Sara
Sidle CSI Level : III
Height: 5'8"
Weight: 107 lbs
Place of Birth: Tamales Bay, California
Date of Birth: 9/16/71
Education: B.S. in Physics, Harvard
Special Skills: Materials and element analysis
Marital Status: Single
Background:
Attended graduate school in theoretical physics. Worked in
the San Francisco coroner’s office for five years, then
transferred to the San Francisco crime lab before being
contracted by Gil Grissom to come to Las Vegas.
Bio:
Sara was born and raised an hour and a half outside of San
Francisco on Tamales Bay. An only child of ex-hippies running a
B and B, Sara always needed a bigger stage. Everything about her
as a child was outsized. Her intelligence, her energy, her
curiosity. And unlike her parents, Sara always maintained
perfect self-discipline. Growing up, the roles were reversed for
Sara and her parents. They kept telling her to take it easy, and
she kept coming up with business models for how they could take
their B and B public and then franchise the brand. Sara was
pretty much all or nothing in high school, and as talented as
she was, grace didn’t come with the package. The other kids
resented her, and she did nothing to ease the resentment. Sara
was a perfect example of why great athletes make rotten coaches.
Things come so easy to them, they can’t understand why everyone
else doesn’t perform to their level. At eighteen, Sara found a
place where she could be at home. She went to Harvard and
enjoyed four of the best years of her life. She took as many
classes as she could. She went to as many parties as she could.

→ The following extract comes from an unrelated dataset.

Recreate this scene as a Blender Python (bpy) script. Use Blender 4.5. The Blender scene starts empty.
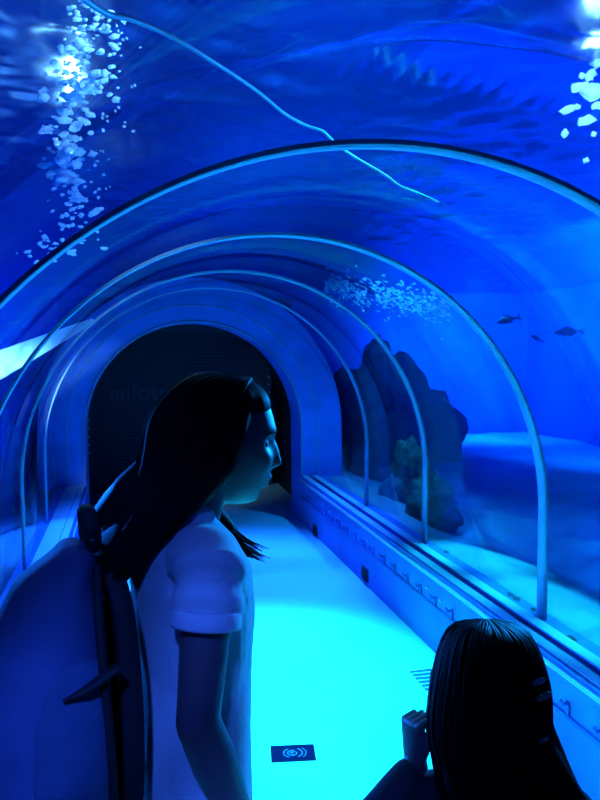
import bpy, bmesh, math, random
from mathutils import Vector, Matrix, noise, Quaternion
random.seed(7)
V = Vector
sc = bpy.context.scene
COL = sc.collection
PI = math.pi

# ------------------------------------------------------------------ camera
F, YAW, PITCH, ROLL = 734.0, 0.229, 0.066, -0.006
CAM = V((0, 0, 1.72))
cr = V((math.cos(YAW), -math.sin(YAW), 0))
cf = V((math.sin(YAW) * math.cos(PITCH), math.cos(YAW) * math.cos(PITCH), -math.sin(PITCH)))
cu = cr.cross(cf)
cd = bpy.data.cameras.new('camera')
cd.sensor_fit = 'VERTICAL'; cd.sensor_height = 36; cd.sensor_width = 27
cd.lens = F * 36 / 800; cd.clip_start = 0.02; cd.clip_end = 100
cam = bpy.data.objects.new('camera', cd); COL.objects.link(cam)
c_, s_ = math.cos(ROLL), math.sin(ROLL)
rx = cr * c_ + cu * s_; ux = cu * c_ - cr * s_
cam.matrix_world = Matrix(((rx.x, ux.x, -cf.x, CAM.x), (rx.y, ux.y, -cf.y, CAM.y), (rx.z, ux.z, -cf.z, CAM.z), (0, 0, 0, 1)))
sc.camera = cam


def ray(px, py):
    a, b = px - 300, py - 400
    a, b = a * math.cos(ROLL) + b * math.sin(ROLL), -a * math.sin(ROLL) + b * math.cos(ROLL)
    return cf + cr * (a / F) - cu * (b / F)


def at(px, py, d):
    """point of the place seen at a pixel, d metres ahead of the lens"""
    return CAM + ray(px, py) * d


# ------------------------------------------------------------------ helpers
def obj(name, me, mats=None, parent=None, smooth=True):
    if isinstance(me, bmesh.types.BMesh):
        b = me; me = bpy.data.meshes.new(name); b.to_mesh(me); b.free()
    for m in (mats if isinstance(mats, (list, tuple)) else [mats] if mats else []):
        me.materials.append(m)
    if smooth:
        for p in me.polygons: p.use_smooth = True
    o = bpy.data.objects.new(name, me); COL.objects.link(o)
    if parent: o.parent = parent
    return o


def tag(o, label, cat, group=None, kind=None):
    o['label'] = label; o['category'] = cat
    if group: o['group'] = group
    if kind: o['kind'] = kind
    return o


def struct(o, label=None, cat=None, group=None):
    o['kind'] = 'structure'
    if label: o['label'] = label
    if cat: o['category'] = cat
    if group: o['group'] = group
    return o


def empty(name, loc=(0, 0, 0), rz=0):
    o = bpy.data.objects.new(name, None); COL.objects.link(o)
    o.location = loc; o.rotation_euler = (0, 0, rz); o.empty_display_size = .1
    return o


def box(bm, c, s, M=None, mi=0):
    vs = []
    for i in range(8):
        v = V(((i & 1) - .5, ((i >> 1) & 1) - .5, ((i >> 2) & 1) - .5))
        v = V((v.x * s[0], v.y * s[1], v.z * s[2]))
        if M: v = M @ v
        vs.append(bm.verts.new(v + V(c)))
    for f in ((0, 2, 3, 1), (4, 5, 7, 6), (0, 1, 5, 4), (2, 6, 7, 3), (0, 4, 6, 2), (1, 3, 7, 5)):
        bm.faces.new([vs[i] for i in f]).material_index = mi


def bevel(bm, w, seg=2):
    bmesh.ops.bevel(bm, geom=list(bm.edges), offset=w, segments=seg, affect='EDGES', profile=.6, clamp_overlap=True)
    return bm


def tube(bm, pts, rad, n=12, ref=None, cap=True, mi=0):
    """lofted tube: rad is a number or (ru, rv) per point; u is the ref direction made square to the path; rounded ends"""
    pts = [V(p) for p in pts]
    R = [(r, r) if not isinstance(r, (tuple, list)) else tuple(r) for r in (rad if isinstance(rad, list) else [rad] * len(pts))]
    rings = []
    pu = None
    L = len(pts)
    for i in range(L):
        t = (pts[min(i + 1, L - 1)] - pts[max(i - 1, 0)])
        if t.length < 1e-9: t = V((0, 0, 1))
        t.normalize()
        u = V(ref) if ref is not None else (pu if pu is not None else (V((1, 0, 0)) if abs(t.x) < .8 else V((0, 1, 0))))
        u = u - t * u.dot(t)
        if u.length < 1e-6: u = t.orthogonal()
        u.normalize(); pu = u.copy(); v = t.cross(u)
        rings.append((pts[i], u, v, t, R[i]))
    out = []
    if cap:
        p, u, v, t, r = rings[0]; m = min(r)
        for a in (75, 50, 25):
            k = math.cos(math.radians(a)); s = math.sin(math.radians(a))
            out.append((p - t * m * s, u, v, (r[0] * k, r[1] * k)))
    out += [(p, u, v, r) for p, u, v, t, r in rings]
    if cap:
        p, u, v, t, r = rings[-1]; m = min(r)
        for a in (25, 50, 75):
            k = math.cos(math.radians(a)); s = math.sin(math.radians(a))
            out.append((p + t * m * s, u, v, (r[0] * k, r[1] * k)))
    vr = []
    for p, u, v, r in out:
        vr.append([bm.verts.new(p + u * (r[0] * math.cos(2 * PI * j / n)) + v * (r[1] * math.sin(2 * PI * j / n))) for j in range(n)])
    for a, b in zip(vr, vr[1:]):
        for j in range(n):
            bm.faces.new((a[j], a[(j + 1) % n], b[(j + 1) % n], b[j])).material_index = mi
    bm.faces.new(vr[0][::-1]).material_index = mi
    bm.faces.new(vr[-1]).material_index = mi


def ell(bm, c, r, M=None, nu=24, nv=16, fn=None):
    T = Matrix.Translation(V(c)) @ ((M or Matrix()).to_4x4()) @ Matrix.Diagonal((r[0], r[1], r[2], 1))
    bmesh.ops.create_uvsphere(bm, u_segments=nu, v_segments=nv, radius=1, matrix=T)


def smoothpath(pts, k=6):
    """Catmull-Rom"""
    P = [V(p) for p in pts]; out = []
    for i in range(len(P) - 1):
        a, b, c, d = P[max(i - 1, 0)], P[i], P[i + 1], P[min(i + 2, len(P) - 1)]
        for j in range(k):
            t = j / k
            out.append(.5 * ((2 * b) + (c - a) * t + (2 * a - 5 * b + 4 * c - d) * t * t + (3 * b - a - 3 * c + d) * t ** 3))
    out.append(P[-1])
    return out


def lerpl(vals, n):
    out = []
    for i in range(n):
        t = i / (n - 1) * (len(vals) - 1); k = min(int(t), len(vals) - 2); f = t - k
        a, b = vals[k], vals[k + 1]
        out.append(tuple(x + (y - x) * f for x, y in zip(a, b)) if isinstance(a, tuple) else a + (b - a) * f)
    return out


def fuse(bm, voxel=.005, smooth=6, fac=.5):
    """overlapping closed shapes become one continuous skin"""
    me = bpy.data.meshes.new('tmp'); b = bm; b.to_mesh(me); b.free()
    o = bpy.data.objects.new('tmp', me); COL.objects.link(o)
    r = o.modifiers.new('r', 'REMESH'); r.mode = 'VOXEL'; r.voxel_size = voxel; r.adaptivity = 0
    if smooth:
        s = o.modifiers.new('s', 'SMOOTH'); s.iterations = smooth; s.factor = fac
    dg = bpy.context.evaluated_depsgraph_get(); dg.update()
    out = bpy.data.meshes.new_from_object(o.evaluated_get(dg))
    bpy.data.objects.remove(o); bpy.data.meshes.remove(me)
    return out


# ------------------------------------------------------------------ materials
def mat(name, col, rough=.5, metal=0, spec=.5, noise_amt=0, scale=20, bump=0, bump_scale=60, sheen=0):
    m = bpy.data.materials.new(name); m.use_nodes = True
    nt = m.node_tree; p = nt.nodes['Principled BSDF']
    p.inputs['Base Color'].default_value = (*col, 1); p.inputs['Roughness'].default_value = rough
    p.inputs['Metallic'].default_value = metal; p.inputs['Specular IOR Level'].default_value = spec
    if sheen: p.inputs['Sheen Weight'].default_value = sheen
    tc = nt.nodes.new('ShaderNodeTexCoord')
    if noise_amt:
        n = nt.nodes.new('ShaderNodeTexNoise'); n.inputs['Scale'].default_value = scale; n.inputs['Detail'].default_value = 5
        nt.links.new(tc.outputs['Object'], n.inputs['Vector'])
        r = nt.nodes.new('ShaderNodeValToRGB')
        r.color_ramp.elements[0].position = .3; r.color_ramp.elements[1].position = .7
        r.color_ramp.elements[0].color = (*[c * (1 - noise_amt) for c in col], 1)
        r.color_ramp.elements[1].color = (*[min(1, c * (1 + noise_amt)) for c in col], 1)
        nt.links.new(n.outputs['Fac'], r.inputs['Fac']); nt.links.new(r.outputs['Color'], p.inputs['Base Color'])
    if bump:
        n2 = nt.nodes.new('ShaderNodeTexNoise'); n2.inputs['Scale'].default_value = bump_scale; n2.inputs['Detail'].default_value = 4
        nt.links.new(tc.outputs['Object'], n2.inputs['Vector'])
        b = nt.nodes.new('ShaderNodeBump'); b.inputs['Strength'].default_value = bump; b.inputs['Distance'].default_value = .01
        nt.links.new(n2.outputs['Fac'], b.inputs['Height']); nt.links.new(b.outputs['Normal'], p.inputs['Normal'])
    return m


def emit(name, col, strength):
    m = bpy.data.materials.new(name); m.use_nodes = True; nt = m.node_tree; nt.nodes.clear()
    e = nt.nodes.new('ShaderNodeEmission'); e.inputs['Color'].default_value = (*col, 1); e.inputs['Strength'].default_value = strength
    o = nt.nodes.new('ShaderNodeOutputMaterial'); nt.links.new(e.outputs[0], o.inputs['Surface'])
    return m


def acrylic(inner):
    m = bpy.data.materials.new('acrylic_inner' if inner else 'acrylic_outer'); m.use_nodes = True; nt = m.node_tree; nt.nodes.clear()
    L = nt.links.new; N = nt.nodes.new
    o = N('ShaderNodeOutputMaterial'); t = N('ShaderNodeBsdfTransparent'); t.inputs['Color'].default_value = (.95, .975, .985, 1)
    if not inner:
        L(t.outputs[0], o.inputs['Surface']); return m
    g = N('ShaderNodeBsdfGlossy'); g.inputs['Roughness'].default_value = .04; g.inputs['Color'].default_value = (.9, .95, 1, 1)
    fr = N('ShaderNodeFresnel'); fr.inputs['IOR'].default_value = 1.33
    ge = N('ShaderNodeNewGeometry')
    s1 = N('ShaderNodeMath'); s1.operation = 'SUBTRACT'; s1.inputs[0].default_value = 1; L(ge.outputs['Backfacing'], s1.inputs[1])
    mu = N('ShaderNodeMath'); mu.operation = 'MULTIPLY'; L(fr.outputs[0], mu.inputs[0]); L(s1.outputs[0], mu.inputs[1])
    mi = N('ShaderNodeMath'); mi.operation = 'MINIMUM'; L(mu.outputs[0], mi.inputs[0]); mi.inputs[1].default_value = .25
    tc = N('ShaderNodeTexCoord'); n = N('ShaderNodeTexNoise'); n.inputs['Scale'].default_value = 2.2; n.inputs['Detail'].default_value = 1
    L(tc.outputs['Object'], n.inputs['Vector']); b = N('ShaderNodeBump'); b.inputs['Strength'].default_value = .12; b.inputs['Distance'].default_value = .1
    L(n.outputs['Fac'], b.inputs['Height']); L(b.outputs['Normal'], g.inputs['Normal'])
    x = N('ShaderNodeMixShader'); L(mi.outputs[0], x.inputs[0]); L(t.outputs[0], x.inputs[1]); L(g.outputs[0], x.inputs[2])
    L(x.outputs[0], o.inputs['Surface'])
    return m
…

And she finally dated. Not well, but at least she tried. Like
any tragic figure worth their salt, Sara has a single flaw:
people. She can solve any problem except for the problem of
other people and how she’s supposed to relate to them. So she
hides in the job. She pursues her career rigorously, perhaps
more so than any of the other CSIs. Partly because she’s still
rebelling against her parents’ “lax” approach to social
obligations, and partly because she’s afraid of what she’d find
out about herself if she ever slowed down.